((
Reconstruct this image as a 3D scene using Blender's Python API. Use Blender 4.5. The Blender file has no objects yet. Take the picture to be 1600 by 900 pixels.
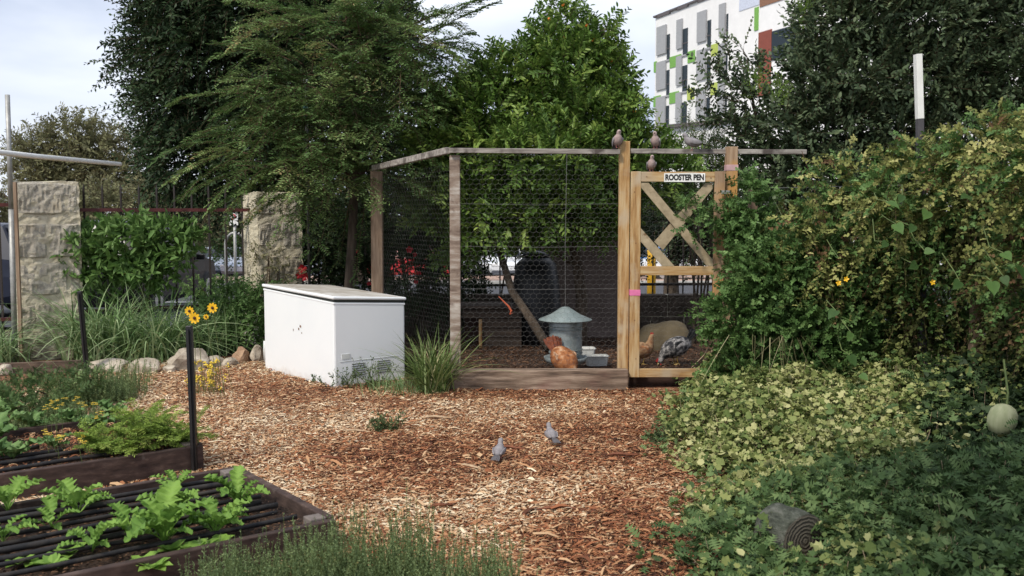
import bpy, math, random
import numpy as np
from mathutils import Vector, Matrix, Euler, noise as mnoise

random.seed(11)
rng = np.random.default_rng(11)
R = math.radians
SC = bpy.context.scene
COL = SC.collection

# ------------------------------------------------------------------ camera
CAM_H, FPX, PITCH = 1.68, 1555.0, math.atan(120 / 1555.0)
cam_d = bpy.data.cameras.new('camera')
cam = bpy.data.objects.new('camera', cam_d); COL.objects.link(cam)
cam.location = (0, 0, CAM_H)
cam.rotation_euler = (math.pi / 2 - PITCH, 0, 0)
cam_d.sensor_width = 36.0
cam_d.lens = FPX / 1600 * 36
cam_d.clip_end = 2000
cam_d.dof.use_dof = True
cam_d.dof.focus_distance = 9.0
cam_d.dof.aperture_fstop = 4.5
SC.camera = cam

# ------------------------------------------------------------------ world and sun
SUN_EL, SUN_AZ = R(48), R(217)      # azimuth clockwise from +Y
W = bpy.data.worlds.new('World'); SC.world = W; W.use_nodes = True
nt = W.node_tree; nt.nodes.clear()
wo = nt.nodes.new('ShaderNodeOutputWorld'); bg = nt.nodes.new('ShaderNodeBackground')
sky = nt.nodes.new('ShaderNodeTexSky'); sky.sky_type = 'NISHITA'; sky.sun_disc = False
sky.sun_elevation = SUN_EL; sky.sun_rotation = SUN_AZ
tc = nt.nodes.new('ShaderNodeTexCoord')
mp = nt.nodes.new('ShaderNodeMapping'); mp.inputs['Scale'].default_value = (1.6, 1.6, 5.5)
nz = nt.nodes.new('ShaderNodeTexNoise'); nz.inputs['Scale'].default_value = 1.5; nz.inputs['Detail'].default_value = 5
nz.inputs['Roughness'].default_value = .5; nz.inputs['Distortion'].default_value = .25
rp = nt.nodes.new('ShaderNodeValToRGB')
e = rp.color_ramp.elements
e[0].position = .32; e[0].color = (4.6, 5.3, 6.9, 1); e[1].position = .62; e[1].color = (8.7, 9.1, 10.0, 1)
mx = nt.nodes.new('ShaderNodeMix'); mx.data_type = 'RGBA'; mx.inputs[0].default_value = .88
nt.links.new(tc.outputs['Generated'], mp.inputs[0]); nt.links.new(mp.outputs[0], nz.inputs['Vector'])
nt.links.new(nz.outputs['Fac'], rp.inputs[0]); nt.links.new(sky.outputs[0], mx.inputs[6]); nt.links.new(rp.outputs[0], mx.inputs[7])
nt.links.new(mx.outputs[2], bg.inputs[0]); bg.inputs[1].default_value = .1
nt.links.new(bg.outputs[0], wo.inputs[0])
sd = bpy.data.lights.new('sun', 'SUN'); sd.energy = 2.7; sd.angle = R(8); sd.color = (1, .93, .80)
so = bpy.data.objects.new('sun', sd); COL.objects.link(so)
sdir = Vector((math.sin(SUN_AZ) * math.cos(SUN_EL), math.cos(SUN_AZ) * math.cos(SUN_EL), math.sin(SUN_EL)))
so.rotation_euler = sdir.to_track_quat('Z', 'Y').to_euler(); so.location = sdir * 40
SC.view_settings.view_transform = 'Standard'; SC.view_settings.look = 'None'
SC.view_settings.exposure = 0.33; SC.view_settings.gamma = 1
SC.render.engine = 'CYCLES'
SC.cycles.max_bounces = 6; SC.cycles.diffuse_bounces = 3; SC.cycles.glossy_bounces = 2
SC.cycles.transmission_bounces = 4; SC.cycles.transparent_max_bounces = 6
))
- _Problem_:
Reproduce all of the material exactly, apart from the pictures.

- _Response_:
Reconstruct this image as a 3D scene using Blender's Python API. Use Blender 4.5. The Blender file has no objects yet. Take the picture to be 1600 by 900 pixels.
import bpy, math, random
import numpy as np
from mathutils import Vector, Matrix, Euler, noise as mnoise

random.seed(11)
rng = np.random.default_rng(11)
R = math.radians
SC = bpy.context.scene
COL = SC.collection

# ------------------------------------------------------------------ camera
CAM_H, FPX, PITCH = 1.68, 1555.0, math.atan(120 / 1555.0)
cam_d = bpy.data.cameras.new('camera')
cam = bpy.data.objects.new('camera', cam_d); COL.objects.link(cam)
cam.location = (0, 0, CAM_H)
cam.rotation_euler = (math.pi / 2 - PITCH, 0, 0)
cam_d.sensor_width = 36.0
cam_d.lens = FPX / 1600 * 36
cam_d.clip_end = 2000
cam_d.dof.use_dof = True
cam_d.dof.focus_distance = 9.0
cam_d.dof.aperture_fstop = 4.5
SC.camera = cam

# ------------------------------------------------------------------ world and sun
SUN_EL, SUN_AZ = R(48), R(217)      # azimuth clockwise from +Y
W = bpy.data.worlds.new('World'); SC.world = W; W.use_nodes = True
nt = W.node_tree; nt.nodes.clear()
wo = nt.nodes.new('ShaderNodeOutputWorld'); bg = nt.nodes.new('ShaderNodeBackground')
sky = nt.nodes.new('ShaderNodeTexSky'); sky.sky_type = 'NISHITA'; sky.sun_disc = False
sky.sun_elevation = SUN_EL; sky.sun_rotation = SUN_AZ
tc = nt.nodes.new('ShaderNodeTexCoord')
mp = nt.nodes.new('ShaderNodeMapping'); mp.inputs['Scale'].default_value = (1.6, 1.6, 5.5)
nz = nt.nodes.new('ShaderNodeTexNoise'); nz.inputs['Scale'].default_value = 1.5; nz.inputs['Detail'].default_value = 5
nz.inputs['Roughness'].default_value = .5; nz.inputs['Distortion'].default_value = .25
rp = nt.nodes.new('ShaderNodeValToRGB')
e = rp.color_ramp.elements
e[0].position = .32; e[0].color = (4.6, 5.3, 6.9, 1); e[1].position = .62; e[1].color = (8.7, 9.1, 10.0, 1)
mx = nt.nodes.new('ShaderNodeMix'); mx.data_type = 'RGBA'; mx.inputs[0].default_value = .88
nt.links.new(tc.outputs['Generated'], mp.inputs[0]); nt.links.new(mp.outputs[0], nz.inputs['Vector'])
nt.links.new(nz.outputs['Fac'], rp.inputs[0]); nt.links.new(sky.outputs[0], mx.inputs[6]); nt.links.new(rp.outputs[0], mx.inputs[7])
nt.links.new(mx.outputs[2], bg.inputs[0]); bg.inputs[1].default_value = .1
nt.links.new(bg.outputs[0], wo.inputs[0])
sd = bpy.data.lights.new('sun', 'SUN'); sd.energy = 2.7; sd.angle = R(8); sd.color = (1, .93, .80)
so = bpy.data.objects.new('sun', sd); COL.objects.link(so)
sdir = Vector((math.sin(SUN_AZ) * math.cos(SUN_EL), math.cos(SUN_AZ) * math.cos(SUN_EL), math.sin(SUN_EL)))
so.rotation_euler = sdir.to_track_quat('Z', 'Y').to_euler(); so.location = sdir * 40
SC.view_settings.view_transform = 'Standard'; SC.view_settings.look = 'None'
SC.view_settings.exposure = 0.33; SC.view_settings.gamma = 1
SC.render.engine = 'CYCLES'
SC.cycles.max_bounces = 6; SC.cycles.diffuse_bounces = 3; SC.cycles.glossy_bounces = 2
SC.cycles.transmission_bounces = 4; SC.cycles.transparent_max_bounces = 6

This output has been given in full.